5.26.2009

Bits: 05.26.09

Brian Ulrich, interviewed here last year, has a new show opening at Julie Saul in New York on Thursday. Photograph magazine, which features Ulrich's shot of a Wisconsin retail storeroom on its cover this month, quotes Saul on how he addresses consumer and post-consumer America: "Ulrich chronicles a profoundly seismic shift within society and implicitly asks the question, where do we go from here?" 

• Green Day refuses to sell its new album at Wal-Mart, because the retailer asked for a family-friendly version. "They want artists to censor their records in order to be carried in there," says frontman Billie Joe Armstrong. "We just said no. We've never done it before. You feel like you're in 1953 or something." 
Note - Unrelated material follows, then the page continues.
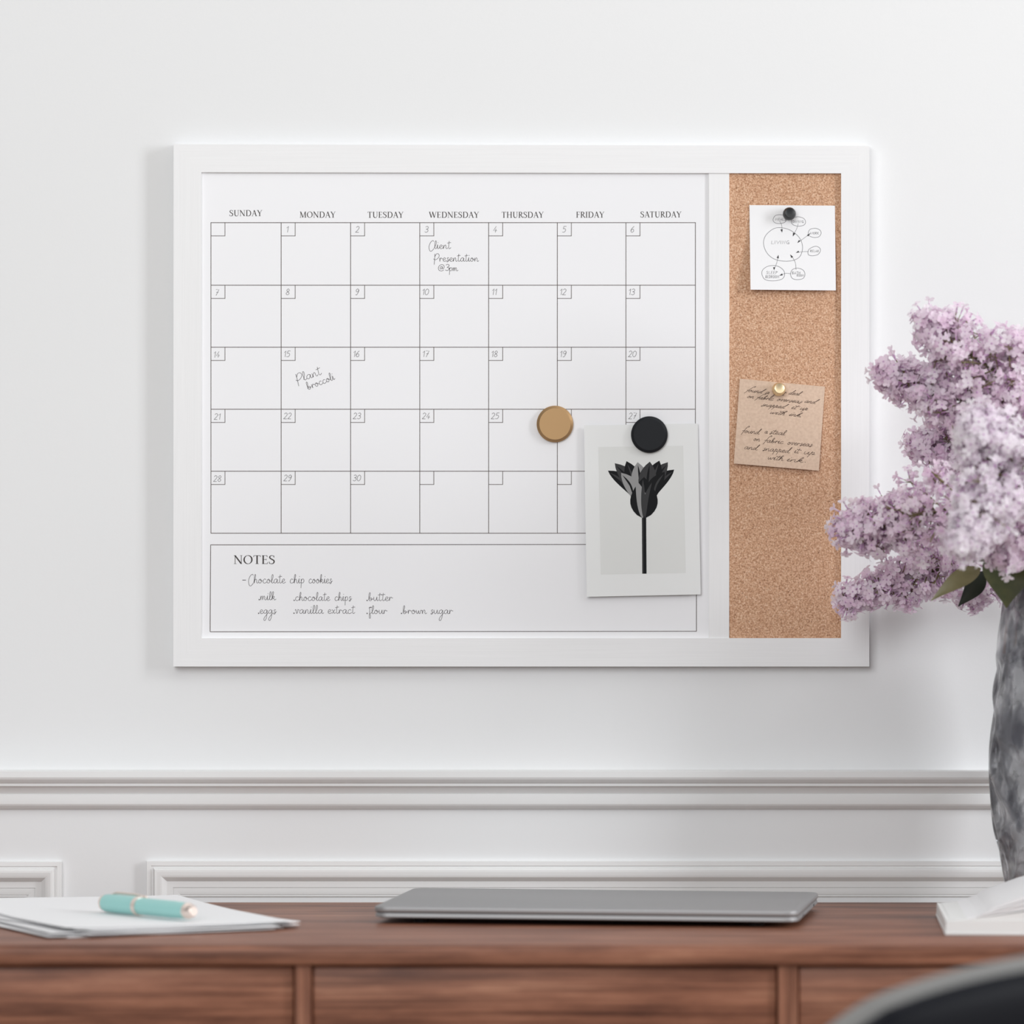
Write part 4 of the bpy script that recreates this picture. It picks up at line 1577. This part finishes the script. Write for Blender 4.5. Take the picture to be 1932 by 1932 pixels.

Ten Philadelphia recycling trucks have been wrapped with graphics inspired by the textile collection at The Design Center at Philadelphia University to launch the city's new single-stream recycling program. 

David Lynch's Interview Project launches June 1: "A 20,000-mile road trip over 70 days across and back the United States. The team found people driving along the roads, going into bars... The people told their stories." 

Vessel for Safekeeping (Survivalism), by New York-based artist Susan Graham, includes "a hand-sculpted and hand-glazed porcelain lacy box containing miniature scissors and a credit card. The box is glazed a smoky white, and the scissors and credit card have pewter and blue glazes."

 • Pompeii graffiti: "Celadus, heartthrob of the girls." "Atimetus got me pregnant." • Photos that changed the world.